You need alkalinity from somewhere. Alkalinity is the net positive charge on the cations of the strong acids (HCl, etc) minus the net negative charge on the anions of the strong bases (NaOH, etc). This difference is available to bind with CO2 to form carbonates.

There are at least three approaches to getting alkalinity:

1. From carbonate minerals like CaCO3. Unfortunately, this comes with CO2 (CaO+CO2) so if you are trying to produce carbonates this is no help.

2. From strong bases available naturally. Unfortunately, there are no large pools of lye hanging around ready to react with CO2. Strong bases today are formed in factories, and are not generally mined. For example, most NaOH would have already reacted with CO2 to form Na2(CO3), but since they are forming carbonates they cannot afford to start with a carbonate. Also, its production, say by electrolosis of NaCl, also produces HCl, which you would need to get rid of somehow. Another example is the Mg(OH)2 at Moss Landing which was produced by heating the CO2 out of dolomite.

3. By disposing of acidity from seawater. You could, as above, electolyze seawater (with large energy input) and then make NaOH and HCl (again, cost is about $1000/ton NaOH). Then you need to do something with the HCl. If you return it to the ocean it will acidify the ocean and drive CO2 into the atmosphere. I suppose you could pump the HCl underground or something and sequester HCl instead of CO2. This is probably scalable, but unlikely to be economic.

4. By accelerating the weathering of silicate rocks.
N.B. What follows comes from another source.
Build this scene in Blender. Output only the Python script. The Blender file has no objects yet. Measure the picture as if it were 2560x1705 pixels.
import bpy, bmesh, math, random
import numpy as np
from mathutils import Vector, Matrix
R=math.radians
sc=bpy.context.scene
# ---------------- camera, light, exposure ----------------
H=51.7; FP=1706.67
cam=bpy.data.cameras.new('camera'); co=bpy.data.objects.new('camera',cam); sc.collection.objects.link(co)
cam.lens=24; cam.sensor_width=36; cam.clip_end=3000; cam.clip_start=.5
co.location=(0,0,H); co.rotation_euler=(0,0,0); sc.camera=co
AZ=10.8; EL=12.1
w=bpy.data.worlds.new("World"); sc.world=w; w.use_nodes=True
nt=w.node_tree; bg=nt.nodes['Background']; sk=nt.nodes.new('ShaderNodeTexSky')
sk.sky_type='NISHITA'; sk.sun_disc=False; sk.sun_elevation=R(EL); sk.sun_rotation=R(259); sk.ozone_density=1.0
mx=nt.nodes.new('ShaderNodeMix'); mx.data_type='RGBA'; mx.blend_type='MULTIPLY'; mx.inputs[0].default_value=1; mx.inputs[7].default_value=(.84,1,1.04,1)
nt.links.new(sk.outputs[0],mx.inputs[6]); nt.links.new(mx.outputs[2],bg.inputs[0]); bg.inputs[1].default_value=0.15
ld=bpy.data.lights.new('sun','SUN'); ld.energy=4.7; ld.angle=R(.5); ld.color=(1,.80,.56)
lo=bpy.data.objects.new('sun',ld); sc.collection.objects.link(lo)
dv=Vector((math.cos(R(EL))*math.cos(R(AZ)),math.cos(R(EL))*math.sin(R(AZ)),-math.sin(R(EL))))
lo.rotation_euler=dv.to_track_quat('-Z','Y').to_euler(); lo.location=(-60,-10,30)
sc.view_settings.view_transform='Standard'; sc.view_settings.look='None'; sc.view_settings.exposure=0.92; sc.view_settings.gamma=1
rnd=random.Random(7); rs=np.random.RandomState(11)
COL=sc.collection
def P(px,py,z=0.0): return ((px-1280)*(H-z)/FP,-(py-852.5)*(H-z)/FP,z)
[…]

This is something that Klaus Lackner and others have been working on. The problem is that the kinetics are slow.

Recall that they will need 1 atom of Mg or Ca for each molecule of CO2. So for each ton of CO2, they will need approximately and equal mass of Mg or Ca from a strong base. These are not minor requirements that can be easily overlooked.

So, without them saying exactly what their inputs and outputs it is hard to evaluate their scheme. My guess is that they may be heading to option 3, but it is hard to see how that will be economically viable.

One way to get a handle on this is to look at prices of strong bases like NaOH, Mg(OH)2, etc. I think you will find that if you have to pay market prices for these strong bases (making sure that you are producing them by methods that do not release CO2 or acidity into the environment), their process will not be economic.



So I think at the least, Calera needs to prove the “inputs to and outputs from their process, in a way that allows balances of mass, energy, and electric charge to be assessed” independently.